Only 31 per cent of stocks in the tech-heavy Nasdaq (.IXIC) are trading above their 200-day simple moving average despite the index’s 18 per cent year-to-date gain, according to Refinitiv data, the lowest level in at least a year. That number stands at 36 per cent for the small-cap-focused Russell 2000.

Stocks in the S&P 500 are faring better, with 68 per cent of constituents trading above that moving-average mark. Still, just five stocks – Apple (AAPL.O), Microsoft (MSFT.O), NVIDIA (NVDA.O), Tesla (TSLA.O) and Alphabet (GOOGL.O) - have accounted for about half of the index’s gain since April, data published by Goldman Sachs earlier this week showed. The S&P is up about 24 per cent for the year and stands near record highs.

Narrowing breadth can presage a period of rocky trading, with deeper-than-average drawdowns and weaker overall returns, Goldman’s data showed. The bank’s analysts said declines may be limited this time around by factors such as strong corporate earnings and a market that may have already priced in a more hawkish Fed.

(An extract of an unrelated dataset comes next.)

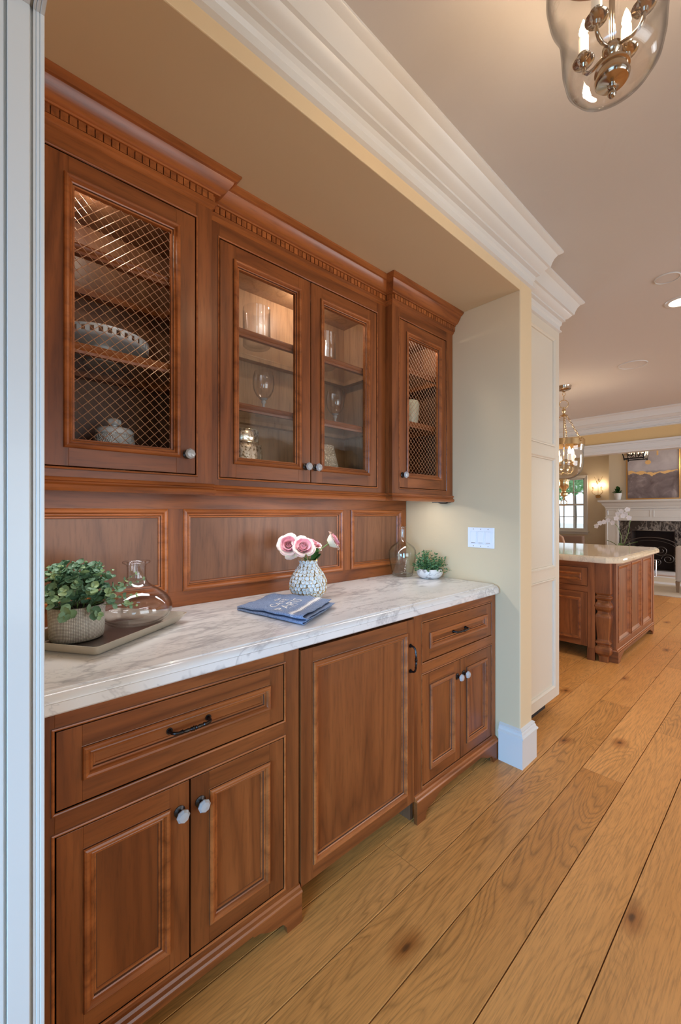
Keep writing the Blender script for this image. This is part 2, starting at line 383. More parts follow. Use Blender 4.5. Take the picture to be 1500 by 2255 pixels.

Others are less sanguine. Tom Siomades, chief investment officer of AE Wealth Management, believes investors should brace for more market volatility.

“If you can’t live with that, you should definitely dial back a little bit of risk,” Siomades said.

The S&P is up 1.2 per cent and the Nasdaq is off 2.4 per cent this month, as the focus on an increasingly hawkish Fed has dried up risk appetite in some corners of the market.